In a typical home or desktop computer of the 1980s the processor would have been assisted by plenty of dedicated hardware, but since the Arduino has none of that the feat of creating the game with a 288p video signal having four gray scales and with four-channel music is an extremely impressive one. Beside the Nano there are only a few passive components, there are no CRT controllers or sound chips to be seen.
The entire device is packaged within a clone of a NES controller, with the passives on a piece of stripboard beside the Nano. There is a rudimentary resistor DAC to produce the grey scales, and the audio is not the direct PWM you might expect but a very simple DAC created by charging and discharging a capacitor at the video line frequency. The results can be seen and heard in the video below the break, and though we’re sure we’ve heard something like that tune before, it looks to be a very playable little game.
Very nice work. It’s great to see hardware pushed like this.
It’s amazing what a few people can do with hardware which some of us just use to inanely blink LEDs and read buttons.
Don’t underestimate blinking a light is a veritable achievement for many. Even though it may be mundane for many others, it can be a great leap and the start of something great.
Yup, it’s really neat! ^^ It reminds me a bit of the PIC Tetris for the PIC16F84.
That one was not nearly as sophisticated, of course, but had similar features.
Both sound and video were generated solely by an ancient microcontroller, as well.
Sample video found at the web -> https://youtu.be/aGwuL0Iy2mM?t=58
Nice! Would it be possible to use VGA output?
The description says the video is 288p, with a 15.625 kHz horizontal rate. 288p is the progressive equivalent to 576i, the PAL standard scan rate. So it’s either 312 or 313 lines at 64 usec/line, for 20 ms vertical frames (50 Hz). Most multi-sync VGA monitors will do this, no problem. Since the luminance and sync are produced separately, it should be no trouble to adapt the design to send luma to the R, G, and B pins. The only difficulty is that the sync is combined to provide composite video, whereas VGA expects separate vertical and horizontal sync. However, this should be a minor issue, as there are unused pins on the microcontroller. Just a bit of re-coding, but the result should be simpler than the composite sync. I would say highly possible, but not without a little work.

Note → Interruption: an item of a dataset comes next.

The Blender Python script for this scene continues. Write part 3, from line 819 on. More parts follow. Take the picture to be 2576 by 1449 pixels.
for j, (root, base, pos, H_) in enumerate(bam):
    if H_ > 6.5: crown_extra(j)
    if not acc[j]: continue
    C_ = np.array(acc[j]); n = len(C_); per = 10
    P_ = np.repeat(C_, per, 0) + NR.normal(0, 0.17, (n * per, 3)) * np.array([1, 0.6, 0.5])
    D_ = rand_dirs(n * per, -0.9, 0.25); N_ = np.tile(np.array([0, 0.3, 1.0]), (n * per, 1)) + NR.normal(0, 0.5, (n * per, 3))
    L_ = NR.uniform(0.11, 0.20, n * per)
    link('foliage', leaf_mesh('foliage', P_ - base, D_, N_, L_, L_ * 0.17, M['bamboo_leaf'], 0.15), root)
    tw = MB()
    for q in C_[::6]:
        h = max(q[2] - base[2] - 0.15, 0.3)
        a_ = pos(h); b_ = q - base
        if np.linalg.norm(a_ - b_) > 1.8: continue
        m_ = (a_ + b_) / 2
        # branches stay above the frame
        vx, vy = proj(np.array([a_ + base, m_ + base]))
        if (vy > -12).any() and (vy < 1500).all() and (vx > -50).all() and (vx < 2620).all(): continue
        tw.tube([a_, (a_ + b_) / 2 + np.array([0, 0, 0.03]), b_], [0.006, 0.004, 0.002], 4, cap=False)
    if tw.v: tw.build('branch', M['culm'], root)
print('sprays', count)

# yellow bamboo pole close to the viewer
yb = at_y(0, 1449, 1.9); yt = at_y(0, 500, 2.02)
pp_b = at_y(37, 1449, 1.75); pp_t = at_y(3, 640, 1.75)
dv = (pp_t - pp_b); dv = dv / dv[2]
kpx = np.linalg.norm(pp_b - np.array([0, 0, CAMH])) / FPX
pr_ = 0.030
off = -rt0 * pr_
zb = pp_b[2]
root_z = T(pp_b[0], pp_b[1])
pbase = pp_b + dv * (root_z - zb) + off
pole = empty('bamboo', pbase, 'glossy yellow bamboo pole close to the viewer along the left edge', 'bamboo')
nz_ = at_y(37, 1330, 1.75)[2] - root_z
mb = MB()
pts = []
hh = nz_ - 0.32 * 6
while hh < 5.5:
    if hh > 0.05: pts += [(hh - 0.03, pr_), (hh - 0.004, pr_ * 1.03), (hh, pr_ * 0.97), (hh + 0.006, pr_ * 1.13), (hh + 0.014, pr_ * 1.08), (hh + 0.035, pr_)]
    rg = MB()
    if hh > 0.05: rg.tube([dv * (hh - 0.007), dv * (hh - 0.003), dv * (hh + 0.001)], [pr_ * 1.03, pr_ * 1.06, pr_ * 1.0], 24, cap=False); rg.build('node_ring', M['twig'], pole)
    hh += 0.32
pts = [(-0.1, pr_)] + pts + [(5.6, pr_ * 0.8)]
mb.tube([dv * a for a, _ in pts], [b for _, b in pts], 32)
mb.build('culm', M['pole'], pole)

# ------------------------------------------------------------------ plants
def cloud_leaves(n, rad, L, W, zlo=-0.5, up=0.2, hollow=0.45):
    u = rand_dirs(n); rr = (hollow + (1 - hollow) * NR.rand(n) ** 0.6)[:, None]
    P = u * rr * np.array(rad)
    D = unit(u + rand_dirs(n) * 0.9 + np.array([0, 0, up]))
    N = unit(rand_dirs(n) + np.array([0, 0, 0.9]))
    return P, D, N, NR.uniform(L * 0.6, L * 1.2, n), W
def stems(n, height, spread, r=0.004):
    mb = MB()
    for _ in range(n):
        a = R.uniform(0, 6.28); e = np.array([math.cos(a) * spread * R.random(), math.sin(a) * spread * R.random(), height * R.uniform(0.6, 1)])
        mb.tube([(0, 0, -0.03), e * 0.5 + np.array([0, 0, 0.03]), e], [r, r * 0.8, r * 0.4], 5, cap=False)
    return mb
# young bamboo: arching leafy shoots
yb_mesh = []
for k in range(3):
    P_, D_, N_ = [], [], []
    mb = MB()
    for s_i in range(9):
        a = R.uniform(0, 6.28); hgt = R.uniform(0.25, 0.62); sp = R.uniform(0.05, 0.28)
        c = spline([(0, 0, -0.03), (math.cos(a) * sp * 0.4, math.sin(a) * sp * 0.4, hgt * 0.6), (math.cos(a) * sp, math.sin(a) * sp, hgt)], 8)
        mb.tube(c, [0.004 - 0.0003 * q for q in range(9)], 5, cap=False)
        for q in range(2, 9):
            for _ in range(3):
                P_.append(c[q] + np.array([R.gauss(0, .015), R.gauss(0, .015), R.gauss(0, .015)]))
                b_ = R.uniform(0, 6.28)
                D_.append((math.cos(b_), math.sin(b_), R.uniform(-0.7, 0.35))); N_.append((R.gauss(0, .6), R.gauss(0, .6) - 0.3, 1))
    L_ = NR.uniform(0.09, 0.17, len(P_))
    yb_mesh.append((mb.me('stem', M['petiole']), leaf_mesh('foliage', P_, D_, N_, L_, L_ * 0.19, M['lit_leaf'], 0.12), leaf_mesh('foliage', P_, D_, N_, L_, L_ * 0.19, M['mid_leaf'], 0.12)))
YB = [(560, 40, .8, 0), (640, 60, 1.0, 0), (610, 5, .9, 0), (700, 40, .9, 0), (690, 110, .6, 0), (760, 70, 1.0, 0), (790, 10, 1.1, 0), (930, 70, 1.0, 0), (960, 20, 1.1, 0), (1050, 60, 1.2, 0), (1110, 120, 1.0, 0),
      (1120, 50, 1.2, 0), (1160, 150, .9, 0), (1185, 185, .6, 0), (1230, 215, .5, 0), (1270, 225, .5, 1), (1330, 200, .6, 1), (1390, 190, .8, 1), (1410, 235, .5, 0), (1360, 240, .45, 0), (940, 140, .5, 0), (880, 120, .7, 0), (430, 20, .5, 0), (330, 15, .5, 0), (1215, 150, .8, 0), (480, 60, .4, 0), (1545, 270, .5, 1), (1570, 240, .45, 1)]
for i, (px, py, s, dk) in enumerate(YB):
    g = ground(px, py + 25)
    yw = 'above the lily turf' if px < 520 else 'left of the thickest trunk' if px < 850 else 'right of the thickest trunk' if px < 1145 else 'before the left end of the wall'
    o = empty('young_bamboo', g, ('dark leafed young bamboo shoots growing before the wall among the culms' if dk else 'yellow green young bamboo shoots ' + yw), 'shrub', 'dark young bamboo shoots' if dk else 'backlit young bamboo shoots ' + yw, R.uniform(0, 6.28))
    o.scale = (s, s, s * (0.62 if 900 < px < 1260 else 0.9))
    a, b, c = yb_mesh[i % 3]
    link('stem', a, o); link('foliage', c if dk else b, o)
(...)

It was done with a lot of work:
VGA: https://www.linusakesson.net/scene/craft/index.php
PAL: https://www.linusakesson.net/scene/phasor/index.php
Cheat mode is to just cobble the mono video to the green, some monitors will take synch off the green and it’ll work. Of course it will all be green.
Very impressive!
I think it’s great, that in an otherwise absolutely minimalist implementation, the designer decided to go for four-channel audio!
All that’s missing is a part number for the lcd screen. cool project though.
It works with any TV with compositie video input.